Veintisiete. Amén, aleluya.

Veintisiete años de sacerdocio. Y uno más de diaconado. No hace hoy, ni por asomo, el mismo calor tórrido que hizo esa tarde de hace veintisiete años, y yo estoy físicamente algo más achacoso que entonces, pero sostenido por la Gracia, mi balance sigue siendo inmensamente agradecido.Hace algún año lo resumía con esa fórmula de Pedro Arrupe: "por lo vivido, amén. por lo porvenir, aleluya". Sigue siendo esa mi oración.

Un amén desde el reconocimiento de mis debilidades, de mis incapacidades, de mis resistencias, aún por convertir, y desde la experiencia creciente de que merece la pena -y la alegría- fiarse del Señor. Un amén desde la vivencia del progresivo despojamiento -aunque queda mucho por abandonar aún- que supone caminar cada día confiado en la misericordia entrañable. Un amén agradecido por tantas personas como el Señor ha puesto en mi vida a lo largo de estos años y lo que cada una me ha aportado.
Somos hijos del Dios de los encuentros, y nos vamos haciendo en ellos. Unos porque suponen un soplo de brisa fresca, otros porque arrasan, como vendaval. De unos procuramos huir, y eso configura nuestro camino, y en otros, como en la brisa, intentamos envolvernos y en ellos encontramos la calidez humana de la existencia.
No siempre es fácil discernir, en lo concreto, el camino.

La primera lectura (1 Reyes 19, 9a. 11-16) de la Eucaristía de hoy -que celebraré esta tarde en acción de gracias- es, quiero pensar, la expresión de estos años: Elías en el monte de Dios, en el lugar del encuentro con él, como para mí es lugar de encuentro con Dios la vida cotidiana. La voz del Señor que le manda salir de su refugio y aguardar al Señor, porque va a pasar. Muchas veces el tiempo es la espera del paso del Señor.

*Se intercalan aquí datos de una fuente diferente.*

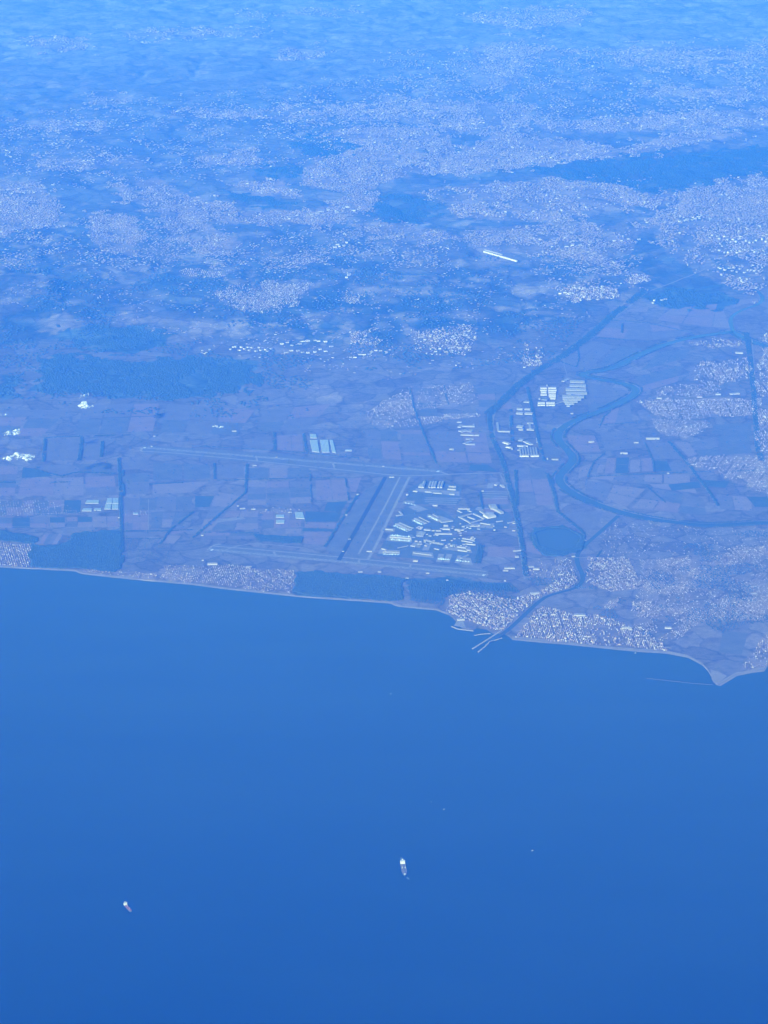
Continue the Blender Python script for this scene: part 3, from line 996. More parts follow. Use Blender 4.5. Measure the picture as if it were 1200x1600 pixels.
x, y = scatter([(880, 560), (1200, 520), (1200, 800), (900, 790), (870, 700)], 190)
crowns('scattered_trees', x, y, 8, 11, 'scattered single trees over the fields of the river bend', 'trees')
x, y = scatter([(0, 640), (760, 640), (780, 860), (500, 850), (0, 860)], 210)
crowns('scattered_trees', x, y, 8, 11, 'scattered single trees over the plain on the left', 'trees')
x, y = scatter([(700, 925), (900, 890), (1200, 820), (1200, 970), (1090, 1000), (1040, 1004), (900, 958), (720, 965)], 34)
k_ = fbm(x / 300, y / 420, 44, 3) > .55
crowns('scattered_trees', x[k_], y[k_], 8, 10, 'garden trees among the houses of the coastal towns', 'trees')
x, y = scatter([(-10, 400), (1000, 400), (860, 560), (600, 590), (560, 660), (0, 640)], 70, wob=0)
k_ = (fbm(x / 700, y / 1100, 61, 4) * .6 + .4 * fbm(x / 200, y / 300, 64, 2)) > .56
crowns('hill_scrub', x[k_], y[k_], 20, 13, 'patchy scrub and copses over the rolling hills', 'scrub')

# ------------------------------------------------------------------ airport ground
for line, w, mt, lf in [
        ([(221, 699), (690, 737)], 62, 'runway', .40),
        ([(325, 858.5), (762, 899)], 62, 'runway', .40)]:
    r = tag(ribbon('runway', line, w, mt, lf, smooth=0), kind='structure')
    a_, b_ = P(*line[0]), P(*line[1])
    L_ = math.hypot(b_[0] - a_[0], b_[1] - a_[1])
    ux, uy = (b_[0] - a_[0]) / L_, (b_[1] - a_[1]) / L_
    V, F = [], []

    def strip(s0, s1, o0, o1):
        i = len(V)
        for ss, oo in ((s0, o0), (s1, o0), (s1, o1), (s0, o1)):
            V.append((a_[0] + ux * ss - uy * oo, a_[1] + uy * ss + ux * oo, PLAIN + lf + .35))
        F.append((i, i + 1, i + 2, i + 3))
    for e in (30, L_ - 60):
        for o_ in range(-5, 6):
            if o_:
                strip(e, e + 30, o_ * 4.6 - 1, o_ * 4.6 + 1)
    for k in range(int(L_ / 60) - 3):
        strip(110 + k * 60, 140 + k * 60, -.6, .6)
    strip(0, L_, 28, 29)
    strip(0, L_, -29, -28)
    link('marking', mesh('marking', V, F, 'paint'), r)
r = tag(ribbon('runway', [(602.5, 745), (567, 809), (529, 876)], 48, 'runway_dark', .44, smooth=0), kind='structure')
for line, w in [
        ([(228, 705), (300, 710), (610, 742)], 30), ([(222, 700), (219, 705), (228, 706)], 30),
        ([(610, 742), (640, 744), (725, 740), (785, 739)], 30),
        ([(330, 853), (420, 860), (590, 876), (760, 893)], 28), ([(325, 859), (332, 852), (345, 850)], 28),
        ([(640, 745), (612, 800), (588, 852), (575, 874)], 34), ([(625, 745), (596, 802), (560, 866)], 24),
        ([(690, 738), (702, 742)], 30), ([(400, 713), (402, 720)], 24), ([(520, 724), (523, 732)], 24),
        ([(430, 868), (428, 862)], 24), ([(560, 881), (562, 873)], 24), ([(640, 888), (642, 881)], 24),
        ([(350, 860), (380, 850), (420, 850), (470, 856)], 18)]:
    tag(ribbon('taxiway', line, w, 'concrete', .30 + .03 * random.random(), smooth=1), kind='structure')


def z5(x, y):
    return (590 + x / 5.0, 730 + y / 5.0)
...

Esperar el paso del Señor, descubrirlo, en los lugares vitales por los que pasa; esperar ese paso y descubrirlo en la Iglesia, presente en el mundo obrero, en la vida de las personas, en los acontecimientos vitales y cotidianos, en las esperanzas y las luchas, en los conflictos y desalientos, y en la entrega generosa que fructifica.
Esperar el paso cotidiano del Señor, para sentir su continua presencia en el susurro casi imperceptible, al que hay que prestar atención; en lo pequeño, en lo sencillo, en lo pobre, en aquello que corre el riesgo de nos ser valorado o pasar desapercibido.

Como a Elías, a mí se me pregunta hoy de nuevo qué me trae hasta aquí, y como Elías yo quisiera que mi respuesta fuese una vez más: "Mi pasión por el Señor". Ha de ser esa respuesta, no encuentro otra válida para explicar mi trayectoria, aunque seguirá necesitando purificarse cada día desde la propia coherencia vital a la que llama el evangelio de hoy (Mt 5, 27-32). También hoy, el Señor me volverá a pedir desandar caminos, como a Elías, para llevarme más entrañablemente encarnado a la vida de mis hermanas y hermanos, y seguir buscando su rostro (Salmo 26) en los suyos. Que mi respuesta siga siendo la respuesta dócil y confiada de quien vive cada mañana la experiencia de que por su entrañable misericordia nos visita el sol que nace de lo alto.